* **CHALLENGE**
The material below should be written out in full and exactly; pictures stay out of the copy.

* **Collected data entries**
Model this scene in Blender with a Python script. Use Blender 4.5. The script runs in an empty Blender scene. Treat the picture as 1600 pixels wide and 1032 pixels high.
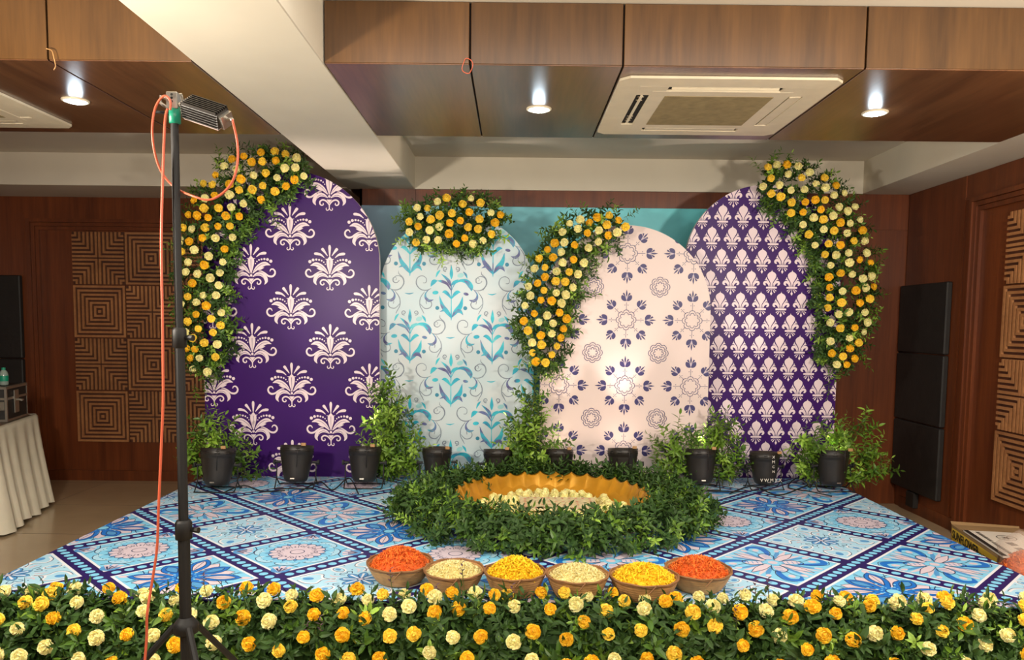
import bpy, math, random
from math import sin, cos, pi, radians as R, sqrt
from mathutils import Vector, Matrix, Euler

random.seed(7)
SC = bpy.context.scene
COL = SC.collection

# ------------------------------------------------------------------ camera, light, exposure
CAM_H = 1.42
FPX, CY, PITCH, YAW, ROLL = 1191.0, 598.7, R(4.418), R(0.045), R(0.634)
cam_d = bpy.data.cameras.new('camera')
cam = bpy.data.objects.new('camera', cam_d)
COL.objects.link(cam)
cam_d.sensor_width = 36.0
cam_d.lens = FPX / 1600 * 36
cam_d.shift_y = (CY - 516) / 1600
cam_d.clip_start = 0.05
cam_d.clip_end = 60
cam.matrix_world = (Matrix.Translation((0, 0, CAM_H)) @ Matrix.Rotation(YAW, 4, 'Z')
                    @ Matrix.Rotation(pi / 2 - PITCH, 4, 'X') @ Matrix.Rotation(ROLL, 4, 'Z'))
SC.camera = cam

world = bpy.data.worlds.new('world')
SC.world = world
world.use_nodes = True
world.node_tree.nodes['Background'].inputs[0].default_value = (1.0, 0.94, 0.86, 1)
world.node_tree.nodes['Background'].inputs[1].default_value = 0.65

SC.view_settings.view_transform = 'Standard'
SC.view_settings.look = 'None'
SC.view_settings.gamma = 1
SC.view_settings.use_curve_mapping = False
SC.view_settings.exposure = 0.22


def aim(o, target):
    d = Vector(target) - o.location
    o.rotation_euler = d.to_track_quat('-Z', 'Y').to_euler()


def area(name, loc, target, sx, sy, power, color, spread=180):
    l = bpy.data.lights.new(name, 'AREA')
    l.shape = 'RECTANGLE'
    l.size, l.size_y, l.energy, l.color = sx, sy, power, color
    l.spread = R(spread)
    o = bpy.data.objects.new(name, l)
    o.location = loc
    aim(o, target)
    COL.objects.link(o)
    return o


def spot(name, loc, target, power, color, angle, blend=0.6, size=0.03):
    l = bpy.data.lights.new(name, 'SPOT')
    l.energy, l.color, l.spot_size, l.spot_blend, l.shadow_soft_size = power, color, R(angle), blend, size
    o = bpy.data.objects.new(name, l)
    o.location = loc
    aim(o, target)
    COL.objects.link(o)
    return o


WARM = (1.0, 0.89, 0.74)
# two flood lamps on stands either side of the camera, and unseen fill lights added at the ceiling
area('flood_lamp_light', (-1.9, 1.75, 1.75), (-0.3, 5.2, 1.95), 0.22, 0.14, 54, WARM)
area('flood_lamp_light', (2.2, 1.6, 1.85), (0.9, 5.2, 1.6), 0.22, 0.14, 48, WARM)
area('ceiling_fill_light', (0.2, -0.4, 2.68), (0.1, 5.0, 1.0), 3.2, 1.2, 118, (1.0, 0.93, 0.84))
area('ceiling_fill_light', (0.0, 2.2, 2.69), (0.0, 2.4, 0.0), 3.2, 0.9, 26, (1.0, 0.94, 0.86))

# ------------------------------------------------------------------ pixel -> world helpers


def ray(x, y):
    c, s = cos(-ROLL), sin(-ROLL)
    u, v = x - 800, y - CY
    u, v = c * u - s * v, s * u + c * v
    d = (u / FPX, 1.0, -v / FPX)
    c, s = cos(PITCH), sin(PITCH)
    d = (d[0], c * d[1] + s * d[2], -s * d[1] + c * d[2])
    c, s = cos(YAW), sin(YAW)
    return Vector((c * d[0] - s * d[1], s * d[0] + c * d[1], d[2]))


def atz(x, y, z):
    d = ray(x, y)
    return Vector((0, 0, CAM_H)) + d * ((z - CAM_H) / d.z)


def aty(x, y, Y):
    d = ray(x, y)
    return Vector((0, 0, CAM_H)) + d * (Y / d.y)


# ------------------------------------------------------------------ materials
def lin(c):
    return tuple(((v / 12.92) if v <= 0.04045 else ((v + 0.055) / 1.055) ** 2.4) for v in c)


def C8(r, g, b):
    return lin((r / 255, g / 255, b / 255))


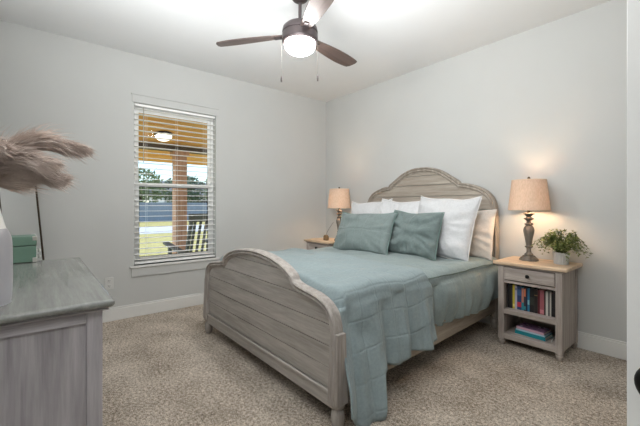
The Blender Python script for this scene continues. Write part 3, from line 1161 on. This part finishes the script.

* **WORKED SOLUTION**
Model this scene in Blender with a Python script. Use Blender 4.5. The script runs in an empty Blender scene. Treat the picture as 1600 pixels wide and 1032 pixels high.
import bpy, math, random
from math import sin, cos, pi, radians as R, sqrt
from mathutils import Vector, Matrix, Euler

random.seed(7)
SC = bpy.context.scene
COL = SC.collection

# ------------------------------------------------------------------ camera, light, exposure
CAM_H = 1.42
FPX, CY, PITCH, YAW, ROLL = 1191.0, 598.7, R(4.418), R(0.045), R(0.634)
cam_d = bpy.data.cameras.new('camera')
cam = bpy.data.objects.new('camera', cam_d)
COL.objects.link(cam)
cam_d.sensor_width = 36.0
cam_d.lens = FPX / 1600 * 36
cam_d.shift_y = (CY - 516) / 1600
cam_d.clip_start = 0.05
cam_d.clip_end = 60
cam.matrix_world = (Matrix.Translation((0, 0, CAM_H)) @ Matrix.Rotation(YAW, 4, 'Z')
                    @ Matrix.Rotation(pi / 2 - PITCH, 4, 'X') @ Matrix.Rotation(ROLL, 4, 'Z'))
SC.camera = cam

world = bpy.data.worlds.new('world')
SC.world = world
world.use_nodes = True
world.node_tree.nodes['Background'].inputs[0].default_value = (1.0, 0.94, 0.86, 1)
world.node_tree.nodes['Background'].inputs[1].default_value = 0.65

SC.view_settings.view_transform = 'Standard'
SC.view_settings.look = 'None'
SC.view_settings.gamma = 1
SC.view_settings.use_curve_mapping = False
SC.view_settings.exposure = 0.22


def aim(o, target):
    d = Vector(target) - o.location
    o.rotation_euler = d.to_track_quat('-Z', 'Y').to_euler()


def area(name, loc, target, sx, sy, power, color, spread=180):
    l = bpy.data.lights.new(name, 'AREA')
    l.shape = 'RECTANGLE'
    l.size, l.size_y, l.energy, l.color = sx, sy, power, color
    l.spread = R(spread)
    o = bpy.data.objects.new(name, l)
    o.location = loc
    aim(o, target)
    COL.objects.link(o)
    return o


def spot(name, loc, target, power, color, angle, blend=0.6, size=0.03):
    l = bpy.data.lights.new(name, 'SPOT')
    l.energy, l.color, l.spot_size, l.spot_blend, l.shadow_soft_size = power, color, R(angle), blend, size
    o = bpy.data.objects.new(name, l)
    o.location = loc
    aim(o, target)
    COL.objects.link(o)
    return o


WARM = (1.0, 0.89, 0.74)
# two flood lamps on stands either side of the camera, and unseen fill lights added at the ceiling
area('flood_lamp_light', (-1.9, 1.75, 1.75), (-0.3, 5.2, 1.95), 0.22, 0.14, 54, WARM)
area('flood_lamp_light', (2.2, 1.6, 1.85), (0.9, 5.2, 1.6), 0.22, 0.14, 48, WARM)
area('ceiling_fill_light', (0.2, -0.4, 2.68), (0.1, 5.0, 1.0), 3.2, 1.2, 118, (1.0, 0.93, 0.84))
area('ceiling_fill_light', (0.0, 2.2, 2.69), (0.0, 2.4, 0.0), 3.2, 0.9, 26, (1.0, 0.94, 0.86))

# ------------------------------------------------------------------ pixel -> world helpers


def ray(x, y):
    c, s = cos(-ROLL), sin(-ROLL)
    u, v = x - 800, y - CY
    u, v = c * u - s * v, s * u + c * v
    d = (u / FPX, 1.0, -v / FPX)
    c, s = cos(PITCH), sin(PITCH)
    d = (d[0], c * d[1] + s * d[2], -s * d[1] + c * d[2])
    c, s = cos(YAW), sin(YAW)
    return Vector((c * d[0] - s * d[1], s * d[0] + c * d[1], d[2]))


def atz(x, y, z):
    d = ray(x, y)
    return Vector((0, 0, CAM_H)) + d * ((z - CAM_H) / d.z)


def aty(x, y, Y):
    d = ray(x, y)
    return Vector((0, 0, CAM_H)) + d * (Y / d.y)


# ------------------------------------------------------------------ materials
def lin(c):
    return tuple(((v / 12.92) if v <= 0.04045 else ((v + 0.055) / 1.055) ** 2.4) for v in c)


def C8(r, g, b):
    return lin((r / 255, g / 255, b / 255))


The Blender Python script for this scene continues. Write part 3, from line 1161 on. This part finishes the script.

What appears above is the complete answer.